A condenação da sociedade, dos seus vínculos e das suas instituições, não é em Nietzsche   menos severa do que a pronunciada por Kierkegaard  . O super-homem de Nietzsche  , como o singular de Kierkegaard  , não se realiza senão sob condição de uma total renúncia às usuais relações garantidas pelas estruturas sociais, O super-homem deve desprezar o que os outros tem em apreço, crenças, preconceitos, hábitos, e erguer-se em solidão, paladino incorrupto das suas próprias possibilidades. Ele deve elevar-se da multidão dos escravos, para os quais vale a lei da resignação e do amor, e impor ao mundo a sua concepção da vida. O seu imperativo é: «torna-te tu mesmo», não já no sentido — explica Abbagnano   — da concentração em uma escolha ou em um fim único, mas no sentido da máxima diferenciação dos outros, de fechar-se na própria excepcionalidade, da procura de uma solidão inacessível. O super-homem não pode realizar a sua missão senão colocando-se fora de e contra a sociedade. Esta última é insensível à grandeza da sua tarefa excepcional, e tudo faz para impedir-lhe o triunfo.

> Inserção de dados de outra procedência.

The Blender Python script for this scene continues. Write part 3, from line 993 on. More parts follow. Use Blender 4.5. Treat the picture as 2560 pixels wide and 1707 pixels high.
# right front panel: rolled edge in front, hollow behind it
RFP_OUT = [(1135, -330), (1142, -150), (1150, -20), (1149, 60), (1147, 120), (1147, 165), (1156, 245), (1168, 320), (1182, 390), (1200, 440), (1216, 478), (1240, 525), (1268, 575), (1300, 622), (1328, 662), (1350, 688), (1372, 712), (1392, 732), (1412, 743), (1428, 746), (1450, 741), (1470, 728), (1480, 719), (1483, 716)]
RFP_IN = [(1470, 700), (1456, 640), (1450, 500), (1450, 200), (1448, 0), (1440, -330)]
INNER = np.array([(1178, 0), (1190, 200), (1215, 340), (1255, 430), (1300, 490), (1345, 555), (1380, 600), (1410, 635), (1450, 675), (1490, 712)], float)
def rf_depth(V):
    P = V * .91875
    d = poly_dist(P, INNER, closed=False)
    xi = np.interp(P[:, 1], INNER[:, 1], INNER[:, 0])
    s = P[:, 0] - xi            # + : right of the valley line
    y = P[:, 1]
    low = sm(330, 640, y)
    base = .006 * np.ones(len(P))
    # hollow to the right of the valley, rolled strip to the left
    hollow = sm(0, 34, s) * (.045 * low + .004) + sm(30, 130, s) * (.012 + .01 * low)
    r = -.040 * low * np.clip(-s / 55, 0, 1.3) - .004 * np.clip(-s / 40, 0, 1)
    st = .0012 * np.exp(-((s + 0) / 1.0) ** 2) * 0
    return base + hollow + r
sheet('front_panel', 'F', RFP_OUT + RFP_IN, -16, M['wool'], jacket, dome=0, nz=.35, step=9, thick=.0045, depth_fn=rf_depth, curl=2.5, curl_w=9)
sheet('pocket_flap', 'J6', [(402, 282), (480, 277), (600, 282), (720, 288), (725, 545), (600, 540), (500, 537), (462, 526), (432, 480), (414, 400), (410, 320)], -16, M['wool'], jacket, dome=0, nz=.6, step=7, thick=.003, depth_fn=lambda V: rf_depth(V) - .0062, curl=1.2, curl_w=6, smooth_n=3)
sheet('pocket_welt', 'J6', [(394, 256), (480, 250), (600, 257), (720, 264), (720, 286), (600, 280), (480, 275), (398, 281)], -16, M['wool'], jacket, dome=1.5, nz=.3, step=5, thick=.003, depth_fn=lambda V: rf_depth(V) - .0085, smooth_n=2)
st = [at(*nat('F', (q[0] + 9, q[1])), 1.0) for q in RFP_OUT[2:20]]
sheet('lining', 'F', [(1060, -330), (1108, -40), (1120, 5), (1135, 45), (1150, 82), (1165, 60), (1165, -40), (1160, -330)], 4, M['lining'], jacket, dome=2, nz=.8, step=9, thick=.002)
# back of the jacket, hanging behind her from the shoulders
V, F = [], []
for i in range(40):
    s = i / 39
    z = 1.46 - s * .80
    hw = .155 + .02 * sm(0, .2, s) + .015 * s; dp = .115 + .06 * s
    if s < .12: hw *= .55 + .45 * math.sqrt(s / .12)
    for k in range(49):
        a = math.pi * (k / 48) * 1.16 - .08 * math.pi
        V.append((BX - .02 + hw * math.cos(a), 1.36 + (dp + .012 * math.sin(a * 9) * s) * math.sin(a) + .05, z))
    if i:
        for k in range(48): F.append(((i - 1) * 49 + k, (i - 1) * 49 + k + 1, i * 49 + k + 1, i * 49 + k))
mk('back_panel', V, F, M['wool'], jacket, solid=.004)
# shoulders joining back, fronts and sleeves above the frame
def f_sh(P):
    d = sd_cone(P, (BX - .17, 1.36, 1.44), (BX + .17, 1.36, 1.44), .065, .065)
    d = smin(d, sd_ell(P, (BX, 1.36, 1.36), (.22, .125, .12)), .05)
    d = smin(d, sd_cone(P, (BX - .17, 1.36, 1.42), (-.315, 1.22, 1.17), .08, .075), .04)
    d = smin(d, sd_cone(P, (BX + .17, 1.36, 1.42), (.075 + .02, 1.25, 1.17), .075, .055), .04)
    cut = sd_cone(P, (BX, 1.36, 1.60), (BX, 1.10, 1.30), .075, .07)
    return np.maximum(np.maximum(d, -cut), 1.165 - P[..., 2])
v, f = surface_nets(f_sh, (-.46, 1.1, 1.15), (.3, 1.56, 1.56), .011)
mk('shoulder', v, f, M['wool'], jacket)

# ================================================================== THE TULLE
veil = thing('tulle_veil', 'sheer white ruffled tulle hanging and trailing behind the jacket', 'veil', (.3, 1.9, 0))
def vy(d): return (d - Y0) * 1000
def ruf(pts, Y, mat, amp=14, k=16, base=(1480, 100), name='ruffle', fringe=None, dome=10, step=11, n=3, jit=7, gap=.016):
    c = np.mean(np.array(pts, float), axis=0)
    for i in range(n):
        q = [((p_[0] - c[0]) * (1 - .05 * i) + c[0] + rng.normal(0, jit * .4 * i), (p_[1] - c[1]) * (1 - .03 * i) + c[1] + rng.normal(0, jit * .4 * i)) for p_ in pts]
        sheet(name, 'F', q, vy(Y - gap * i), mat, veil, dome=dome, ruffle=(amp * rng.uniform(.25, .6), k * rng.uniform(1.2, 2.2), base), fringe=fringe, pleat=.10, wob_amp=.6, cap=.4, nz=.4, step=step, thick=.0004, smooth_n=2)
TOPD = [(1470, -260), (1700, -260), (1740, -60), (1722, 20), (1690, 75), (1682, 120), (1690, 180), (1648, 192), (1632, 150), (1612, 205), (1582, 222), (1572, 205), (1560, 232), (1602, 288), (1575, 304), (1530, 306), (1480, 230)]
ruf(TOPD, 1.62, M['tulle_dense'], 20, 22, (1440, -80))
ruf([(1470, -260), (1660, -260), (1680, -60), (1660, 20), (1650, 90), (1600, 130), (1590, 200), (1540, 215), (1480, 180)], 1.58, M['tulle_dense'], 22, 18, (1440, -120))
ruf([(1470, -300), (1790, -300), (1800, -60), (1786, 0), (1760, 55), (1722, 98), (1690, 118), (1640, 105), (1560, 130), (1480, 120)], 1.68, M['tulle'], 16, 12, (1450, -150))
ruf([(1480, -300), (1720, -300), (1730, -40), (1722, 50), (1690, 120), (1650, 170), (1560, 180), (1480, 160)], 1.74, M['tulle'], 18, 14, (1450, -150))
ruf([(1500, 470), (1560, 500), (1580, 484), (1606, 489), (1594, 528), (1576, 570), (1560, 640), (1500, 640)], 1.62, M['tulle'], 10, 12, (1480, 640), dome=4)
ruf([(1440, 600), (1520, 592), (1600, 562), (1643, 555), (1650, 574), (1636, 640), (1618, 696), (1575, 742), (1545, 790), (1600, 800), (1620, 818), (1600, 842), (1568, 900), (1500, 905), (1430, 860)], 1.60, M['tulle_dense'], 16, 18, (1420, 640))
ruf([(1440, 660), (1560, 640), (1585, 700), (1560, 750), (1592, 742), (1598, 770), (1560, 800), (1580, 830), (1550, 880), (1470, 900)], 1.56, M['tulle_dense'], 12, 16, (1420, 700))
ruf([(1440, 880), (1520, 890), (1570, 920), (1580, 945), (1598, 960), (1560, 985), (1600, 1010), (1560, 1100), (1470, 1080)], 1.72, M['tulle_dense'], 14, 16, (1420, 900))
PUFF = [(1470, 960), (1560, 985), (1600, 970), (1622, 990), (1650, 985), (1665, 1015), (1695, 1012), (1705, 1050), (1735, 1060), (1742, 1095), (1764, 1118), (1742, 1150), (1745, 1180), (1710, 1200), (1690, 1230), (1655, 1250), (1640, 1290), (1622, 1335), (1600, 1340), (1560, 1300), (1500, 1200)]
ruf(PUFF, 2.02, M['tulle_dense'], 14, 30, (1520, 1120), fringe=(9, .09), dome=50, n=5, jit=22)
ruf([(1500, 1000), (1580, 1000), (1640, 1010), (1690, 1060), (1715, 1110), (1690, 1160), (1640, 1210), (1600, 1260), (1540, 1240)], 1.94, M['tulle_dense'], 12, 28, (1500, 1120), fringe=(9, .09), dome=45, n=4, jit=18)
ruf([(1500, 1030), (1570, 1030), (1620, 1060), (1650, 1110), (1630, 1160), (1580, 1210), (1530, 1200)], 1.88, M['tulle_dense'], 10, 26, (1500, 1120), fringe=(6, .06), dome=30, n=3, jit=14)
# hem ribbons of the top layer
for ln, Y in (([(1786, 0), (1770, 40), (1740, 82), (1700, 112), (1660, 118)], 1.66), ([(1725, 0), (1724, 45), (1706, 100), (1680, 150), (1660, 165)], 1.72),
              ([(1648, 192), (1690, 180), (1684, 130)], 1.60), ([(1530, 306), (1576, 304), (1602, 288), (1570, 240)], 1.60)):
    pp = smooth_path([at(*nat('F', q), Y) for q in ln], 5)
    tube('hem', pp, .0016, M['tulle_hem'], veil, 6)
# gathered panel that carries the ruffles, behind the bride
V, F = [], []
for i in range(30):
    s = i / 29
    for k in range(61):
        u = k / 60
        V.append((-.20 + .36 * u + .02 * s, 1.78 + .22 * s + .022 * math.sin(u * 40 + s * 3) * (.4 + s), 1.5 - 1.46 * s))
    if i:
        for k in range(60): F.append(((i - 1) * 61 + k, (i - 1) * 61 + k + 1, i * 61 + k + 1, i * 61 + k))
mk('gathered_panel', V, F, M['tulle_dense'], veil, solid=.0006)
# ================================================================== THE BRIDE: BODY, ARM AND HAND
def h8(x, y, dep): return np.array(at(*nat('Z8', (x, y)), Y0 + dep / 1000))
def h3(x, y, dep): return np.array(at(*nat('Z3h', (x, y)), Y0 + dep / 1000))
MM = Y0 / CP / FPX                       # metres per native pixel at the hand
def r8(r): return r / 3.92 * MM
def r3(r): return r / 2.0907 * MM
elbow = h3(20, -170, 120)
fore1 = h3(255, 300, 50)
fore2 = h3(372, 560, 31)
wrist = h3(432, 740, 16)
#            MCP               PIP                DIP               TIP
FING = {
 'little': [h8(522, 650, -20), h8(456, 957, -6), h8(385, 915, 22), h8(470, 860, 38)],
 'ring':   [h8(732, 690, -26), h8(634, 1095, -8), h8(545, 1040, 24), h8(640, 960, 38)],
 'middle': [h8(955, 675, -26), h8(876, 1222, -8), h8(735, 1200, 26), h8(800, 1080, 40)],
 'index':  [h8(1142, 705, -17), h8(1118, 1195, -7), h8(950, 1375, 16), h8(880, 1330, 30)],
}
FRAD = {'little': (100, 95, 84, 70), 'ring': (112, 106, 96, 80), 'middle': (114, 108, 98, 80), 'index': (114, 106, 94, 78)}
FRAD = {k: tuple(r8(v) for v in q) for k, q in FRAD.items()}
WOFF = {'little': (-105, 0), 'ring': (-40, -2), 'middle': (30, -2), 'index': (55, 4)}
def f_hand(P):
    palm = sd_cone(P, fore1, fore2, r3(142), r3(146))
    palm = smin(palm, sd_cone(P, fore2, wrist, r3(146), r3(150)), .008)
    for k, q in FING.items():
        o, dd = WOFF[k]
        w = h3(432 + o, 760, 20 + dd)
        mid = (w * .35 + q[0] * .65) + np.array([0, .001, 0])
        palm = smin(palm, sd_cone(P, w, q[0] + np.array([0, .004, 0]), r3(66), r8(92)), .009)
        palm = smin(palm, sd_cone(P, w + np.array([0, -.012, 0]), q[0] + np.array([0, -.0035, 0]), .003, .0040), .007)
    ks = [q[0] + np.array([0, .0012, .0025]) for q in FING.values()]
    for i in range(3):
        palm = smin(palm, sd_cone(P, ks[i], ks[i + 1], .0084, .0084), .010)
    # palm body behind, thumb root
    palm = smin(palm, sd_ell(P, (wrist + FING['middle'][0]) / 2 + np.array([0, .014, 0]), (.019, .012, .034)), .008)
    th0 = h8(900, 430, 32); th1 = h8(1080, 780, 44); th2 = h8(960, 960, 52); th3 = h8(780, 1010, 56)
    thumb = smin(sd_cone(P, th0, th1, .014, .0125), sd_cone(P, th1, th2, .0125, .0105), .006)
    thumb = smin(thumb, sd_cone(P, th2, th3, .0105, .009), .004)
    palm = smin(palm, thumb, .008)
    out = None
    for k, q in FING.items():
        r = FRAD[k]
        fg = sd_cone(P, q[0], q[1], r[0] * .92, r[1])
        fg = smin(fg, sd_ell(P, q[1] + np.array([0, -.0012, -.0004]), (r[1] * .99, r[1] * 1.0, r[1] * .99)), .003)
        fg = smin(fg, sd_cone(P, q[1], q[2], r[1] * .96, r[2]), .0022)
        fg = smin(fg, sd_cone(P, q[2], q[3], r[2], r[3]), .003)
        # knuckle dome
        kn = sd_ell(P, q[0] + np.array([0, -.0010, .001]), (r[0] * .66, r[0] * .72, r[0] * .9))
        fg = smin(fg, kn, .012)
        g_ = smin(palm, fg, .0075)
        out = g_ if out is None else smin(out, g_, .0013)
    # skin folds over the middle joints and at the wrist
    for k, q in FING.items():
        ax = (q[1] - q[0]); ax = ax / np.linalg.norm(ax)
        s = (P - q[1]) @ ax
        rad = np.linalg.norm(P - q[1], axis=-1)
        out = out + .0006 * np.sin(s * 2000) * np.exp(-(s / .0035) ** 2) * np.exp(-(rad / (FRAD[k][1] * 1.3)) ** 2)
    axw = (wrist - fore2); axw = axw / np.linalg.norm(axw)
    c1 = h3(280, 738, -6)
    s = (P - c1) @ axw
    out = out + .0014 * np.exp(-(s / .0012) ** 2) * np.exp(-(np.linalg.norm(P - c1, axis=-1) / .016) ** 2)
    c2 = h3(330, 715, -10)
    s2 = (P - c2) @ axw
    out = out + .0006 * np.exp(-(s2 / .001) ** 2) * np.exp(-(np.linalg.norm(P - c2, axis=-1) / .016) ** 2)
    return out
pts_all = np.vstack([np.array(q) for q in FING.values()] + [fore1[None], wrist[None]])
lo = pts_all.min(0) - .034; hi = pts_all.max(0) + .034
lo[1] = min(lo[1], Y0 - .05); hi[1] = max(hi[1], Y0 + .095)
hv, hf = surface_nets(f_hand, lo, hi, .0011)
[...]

Regras morais, leis jurídicas, preconceitos religiosos, não são mais, para Nietzsche  , do que mesquinhos expedientes com os quais os débeis procuram acorrentar os mais fortes, opondo ao sacrossanto direito destes últimos os seus farisaicos ideais de justiça, de fraternidade, de igualdade.

Vale a pena notar que a recusa dos valores tradicionais por que se rege a convivência humana é comum a Kierkegaard   e a Nietzsche  . Abraão, que não hesita em levantar o punhal para o próprio filho inocente, o super-homem, que proclama o direito do mais forte, embora por vias diferentes colocam-se fora da moralidade corrente. Para um e para outro a conquista da autenticidade da existência comporta o abandono do plano humano, a negação do homem: em Kierkegaard  , o homem nega-se abandonando-se a Deus; em Nietzsche  , ultrapassando-se no super-homem. Para um, o homem anula-se na Transcendência, para outro anula-se transcendendo-se a si próprio.